Saturday, March 5, 2011

The 12 Chairs

A non-white parrot at Bali Bird Park without red shorts

I'm reading Ilf & Petrov's The Twelve Chairs -- a hilarious book about the early days of Soviet Russia. Mel Brooks even made a movie based on the book. There are many funny lines in the book -- including this one:

"...the three room apartment was occupied by an immaculately white parrot in red shorts. The parrot was riddled with fleas, but could not complain since it was unable to talk. For days on end it used to crack sunflower seeds and spit the husks through the bars of its tall, circular cage onto the carpet. It only needed a concertina and new squeaky galoshes to resemble a peasant on a spree."

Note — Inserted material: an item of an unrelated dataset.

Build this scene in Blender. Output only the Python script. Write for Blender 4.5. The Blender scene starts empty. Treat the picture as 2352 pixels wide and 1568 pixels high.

I laughed so hard after reading that line because I can actually see it.  There are many descriptive and funny moments in this book -- about life in the "new" Russia -- written before the Soviet censors really began to take themselves and their insane bureaucracy -- seriously.

Ancient Graffiti

I wasn't sure I was seeing the actual rock art at Paint Rock, so I checked with the North Carolina Museum of History website -- just to make sure. It would be easy to mistake the pictograph for modern-day graffiti. However, this graffitti, from somewhere around 2500 B.C. has withstood the test of time.

Here is the description of the rock art -- as described on the website of the N.C. Museum of History:
"The pictograph at Paint Rock, located on a vertical rock cliff near the French Broad River, is an intricate rectilinear pattern in red and yellow. The design is similar to that found on Mississippian-period ceramics in eastern Tennessee and western North Carolina. An estimated half of the original pictograph exists today; the rest has faded or chipped off. The design and condition of the paint suggest that Paint Rock dates from the Mississippian period or later."
21st Century Rock Art at Paint Rock near Hot Springs, NC

Friday, March 4, 2011

The Long and Short of It

I had thought I was pretty good at judging distances -- miles, kilometers, etc. So, when I go on a hike, I go until I figure that I've walked a couple of miles and turn around and head back. I'm always exhausted when I get back even though I consider myself in pretty decent shape -- regular trips to the gym, hiking, etc.

Yesterday, I bought a hiking book that lists just about all the trails that I've been hiking and a bunch more.  Wow!  I was in for a surprise and now realize why I am so tired when I get back to my Jeep.  The trail that I had thought was around three miles or so -- is actually closer to eight -- another trail that I thought was six miles -- is ten.

I think I am just completely getting lost in the forest -- in terms of mileage.

Having not lived and hiked, regularly, in these awesome mountains in a very long while, I just become enchanted by the gurgling streams, the waterfalls, the creaking trees, the wind whispering through the white pines, the shrieking sound of the Blue Jay and everything else in the woods.

I'm sticking the book and map in my knapsack.

Pond at Mill Ridge near Hot Springs, NC
Appalachian Trail near Mill Ridge

French Broad River at Paint Rock

Monday, February 28, 2011

The High Rock

A fairly easy hike, except for the briars and brambles, is up to the high rock. I hiked up an old logging road and then up a rounded ridge -- suddenly just before you reach the top -- the upper third of the rock comes into view. Once on top -- the rock sits down the other side of the mountain about 50 yards.  It is quite a beauty.  On this particular day, the winds were pretty high and I didn't stick around too long since there were some dead trees and limbs along the trail.

Sunday, February 27, 2011

Now you see them....

It was an awesome morning for a late winter hike. Warm weather, a bit overcast -- and slight threat of rain. As I drove toward the trailhead -- Mill Ridge, near Hot Springs, NC, it began to rain -- just enough to put the wipers on -- intermittent.

At the trail head, I snapped the above photo -- the blue ridges very prominent -- except in the far distant --where everything was faded gray. I decided to hike onto the bare hillside and suddenly there was  a not-far-off rumble of thunder -- off in the distance -- I thought I could hear water going over falls. All the while, those blue ridges were getting grayer and grayer.

A few seconds later, I saw the sheet of rain in the timber a hundred yards off -- moving rapidly in my direction. I began walking quickly back to the Jeep -- just as I opened the door -- huge raindrops began to pound my back. I watched the hard rain from the vehicle -- hypnotic as it splattered on the windshield.